— Your goal —
For the listing below, give the number of lines in which "Write" occurs. Add nothing.

— Material provided —
········
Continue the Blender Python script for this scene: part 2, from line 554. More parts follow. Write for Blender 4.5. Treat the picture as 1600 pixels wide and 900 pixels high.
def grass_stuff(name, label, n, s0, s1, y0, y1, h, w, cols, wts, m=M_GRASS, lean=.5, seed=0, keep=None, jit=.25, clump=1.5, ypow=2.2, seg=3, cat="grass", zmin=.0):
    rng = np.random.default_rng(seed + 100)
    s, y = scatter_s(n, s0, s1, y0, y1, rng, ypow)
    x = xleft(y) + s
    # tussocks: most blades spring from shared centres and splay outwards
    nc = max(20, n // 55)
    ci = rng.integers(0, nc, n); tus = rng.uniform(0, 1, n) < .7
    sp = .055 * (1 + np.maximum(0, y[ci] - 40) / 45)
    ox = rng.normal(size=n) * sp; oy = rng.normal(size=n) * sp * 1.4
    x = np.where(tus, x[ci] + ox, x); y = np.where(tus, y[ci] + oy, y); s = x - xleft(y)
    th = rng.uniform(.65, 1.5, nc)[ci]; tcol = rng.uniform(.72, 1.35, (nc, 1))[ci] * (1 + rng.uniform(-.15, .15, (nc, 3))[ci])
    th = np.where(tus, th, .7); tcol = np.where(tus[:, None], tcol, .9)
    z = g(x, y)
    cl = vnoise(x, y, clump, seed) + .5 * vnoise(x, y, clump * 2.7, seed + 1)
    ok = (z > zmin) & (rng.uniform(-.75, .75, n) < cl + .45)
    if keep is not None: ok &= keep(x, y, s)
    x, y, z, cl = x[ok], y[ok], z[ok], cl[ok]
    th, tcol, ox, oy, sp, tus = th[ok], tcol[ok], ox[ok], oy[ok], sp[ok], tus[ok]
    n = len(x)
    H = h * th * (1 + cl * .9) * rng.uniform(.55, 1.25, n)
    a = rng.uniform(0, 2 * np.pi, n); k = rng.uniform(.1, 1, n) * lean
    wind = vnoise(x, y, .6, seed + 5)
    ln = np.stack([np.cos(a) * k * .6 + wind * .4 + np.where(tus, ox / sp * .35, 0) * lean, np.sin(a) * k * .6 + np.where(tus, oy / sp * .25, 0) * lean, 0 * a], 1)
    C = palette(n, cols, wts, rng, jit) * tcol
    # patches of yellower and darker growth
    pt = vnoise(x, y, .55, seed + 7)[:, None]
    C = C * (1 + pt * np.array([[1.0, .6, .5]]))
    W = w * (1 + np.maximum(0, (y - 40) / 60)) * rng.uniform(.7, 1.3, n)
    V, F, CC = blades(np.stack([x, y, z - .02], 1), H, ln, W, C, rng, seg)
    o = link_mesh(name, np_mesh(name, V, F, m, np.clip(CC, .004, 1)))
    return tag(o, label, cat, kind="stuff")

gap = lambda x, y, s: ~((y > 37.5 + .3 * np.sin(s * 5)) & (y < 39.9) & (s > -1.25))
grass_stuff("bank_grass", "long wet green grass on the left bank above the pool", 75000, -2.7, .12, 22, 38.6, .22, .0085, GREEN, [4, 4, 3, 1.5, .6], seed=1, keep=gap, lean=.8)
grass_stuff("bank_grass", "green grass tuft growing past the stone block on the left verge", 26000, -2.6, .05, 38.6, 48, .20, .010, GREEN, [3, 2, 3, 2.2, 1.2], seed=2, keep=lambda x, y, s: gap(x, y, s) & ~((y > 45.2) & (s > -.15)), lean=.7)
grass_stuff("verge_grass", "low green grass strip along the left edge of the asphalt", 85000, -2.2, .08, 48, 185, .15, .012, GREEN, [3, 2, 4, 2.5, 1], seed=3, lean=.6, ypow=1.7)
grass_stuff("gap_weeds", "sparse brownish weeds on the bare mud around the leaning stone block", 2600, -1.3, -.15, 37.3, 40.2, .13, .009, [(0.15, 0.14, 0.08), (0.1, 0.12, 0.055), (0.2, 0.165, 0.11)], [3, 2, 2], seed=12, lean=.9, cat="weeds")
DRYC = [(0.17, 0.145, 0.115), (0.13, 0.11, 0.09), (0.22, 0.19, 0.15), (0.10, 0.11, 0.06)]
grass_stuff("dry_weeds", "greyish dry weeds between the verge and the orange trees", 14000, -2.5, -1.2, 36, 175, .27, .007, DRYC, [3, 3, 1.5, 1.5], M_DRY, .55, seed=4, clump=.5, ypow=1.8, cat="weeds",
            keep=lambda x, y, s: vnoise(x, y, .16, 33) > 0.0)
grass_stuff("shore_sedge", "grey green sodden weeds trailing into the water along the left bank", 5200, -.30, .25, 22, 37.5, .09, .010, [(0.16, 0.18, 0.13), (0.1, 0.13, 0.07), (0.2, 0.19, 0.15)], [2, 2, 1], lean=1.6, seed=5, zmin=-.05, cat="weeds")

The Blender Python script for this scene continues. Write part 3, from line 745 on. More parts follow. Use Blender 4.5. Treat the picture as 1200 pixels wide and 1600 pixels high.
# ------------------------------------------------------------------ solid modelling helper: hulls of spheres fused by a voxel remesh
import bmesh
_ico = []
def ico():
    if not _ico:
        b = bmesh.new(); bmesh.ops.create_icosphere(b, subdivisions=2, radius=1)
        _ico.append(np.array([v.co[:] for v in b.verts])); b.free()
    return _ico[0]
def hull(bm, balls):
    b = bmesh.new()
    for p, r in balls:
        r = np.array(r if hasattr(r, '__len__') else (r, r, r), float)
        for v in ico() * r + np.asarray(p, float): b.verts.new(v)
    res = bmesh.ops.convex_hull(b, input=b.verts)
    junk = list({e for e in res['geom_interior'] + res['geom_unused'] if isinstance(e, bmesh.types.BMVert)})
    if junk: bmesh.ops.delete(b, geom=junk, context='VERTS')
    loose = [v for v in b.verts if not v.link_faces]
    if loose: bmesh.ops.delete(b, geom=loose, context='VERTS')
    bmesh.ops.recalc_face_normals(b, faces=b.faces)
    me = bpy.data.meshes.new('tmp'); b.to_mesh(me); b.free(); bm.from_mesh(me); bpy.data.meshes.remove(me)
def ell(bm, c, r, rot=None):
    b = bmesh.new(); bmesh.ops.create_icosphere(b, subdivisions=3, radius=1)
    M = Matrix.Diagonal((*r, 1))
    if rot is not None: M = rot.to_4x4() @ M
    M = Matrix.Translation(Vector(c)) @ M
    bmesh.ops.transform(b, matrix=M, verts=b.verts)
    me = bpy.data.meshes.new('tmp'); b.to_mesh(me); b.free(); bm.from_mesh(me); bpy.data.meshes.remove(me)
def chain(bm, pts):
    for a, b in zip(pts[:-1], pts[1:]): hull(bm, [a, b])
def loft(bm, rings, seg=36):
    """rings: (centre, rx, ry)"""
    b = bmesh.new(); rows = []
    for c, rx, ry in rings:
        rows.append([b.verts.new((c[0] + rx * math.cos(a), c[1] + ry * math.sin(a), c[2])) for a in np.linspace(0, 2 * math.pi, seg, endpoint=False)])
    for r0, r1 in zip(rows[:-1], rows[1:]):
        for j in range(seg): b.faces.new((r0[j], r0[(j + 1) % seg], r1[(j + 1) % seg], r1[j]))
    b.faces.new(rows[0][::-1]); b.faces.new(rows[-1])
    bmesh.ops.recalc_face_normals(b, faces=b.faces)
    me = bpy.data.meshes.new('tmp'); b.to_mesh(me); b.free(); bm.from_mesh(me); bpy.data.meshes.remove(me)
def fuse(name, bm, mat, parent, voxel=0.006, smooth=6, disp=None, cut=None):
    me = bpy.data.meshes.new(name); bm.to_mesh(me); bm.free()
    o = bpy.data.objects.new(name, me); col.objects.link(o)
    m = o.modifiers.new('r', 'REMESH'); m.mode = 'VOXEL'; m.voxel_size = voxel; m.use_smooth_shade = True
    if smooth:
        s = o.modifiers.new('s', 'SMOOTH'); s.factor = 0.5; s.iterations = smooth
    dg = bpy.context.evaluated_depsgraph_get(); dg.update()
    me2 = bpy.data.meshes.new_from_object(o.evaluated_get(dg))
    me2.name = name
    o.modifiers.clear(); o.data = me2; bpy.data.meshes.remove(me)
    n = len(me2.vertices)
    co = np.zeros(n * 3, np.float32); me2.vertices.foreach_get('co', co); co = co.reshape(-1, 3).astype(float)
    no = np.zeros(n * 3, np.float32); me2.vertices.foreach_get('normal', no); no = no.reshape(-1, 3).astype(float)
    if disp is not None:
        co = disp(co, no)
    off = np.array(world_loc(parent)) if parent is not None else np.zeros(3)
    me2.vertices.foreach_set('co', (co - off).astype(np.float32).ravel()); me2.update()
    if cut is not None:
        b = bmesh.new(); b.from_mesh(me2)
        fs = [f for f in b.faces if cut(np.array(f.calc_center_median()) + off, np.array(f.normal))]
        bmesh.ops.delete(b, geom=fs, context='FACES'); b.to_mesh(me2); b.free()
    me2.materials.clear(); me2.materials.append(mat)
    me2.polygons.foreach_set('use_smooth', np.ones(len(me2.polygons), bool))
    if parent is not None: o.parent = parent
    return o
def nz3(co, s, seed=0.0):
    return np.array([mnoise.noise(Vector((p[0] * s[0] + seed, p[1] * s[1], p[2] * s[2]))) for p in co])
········
— Finished exercise —
2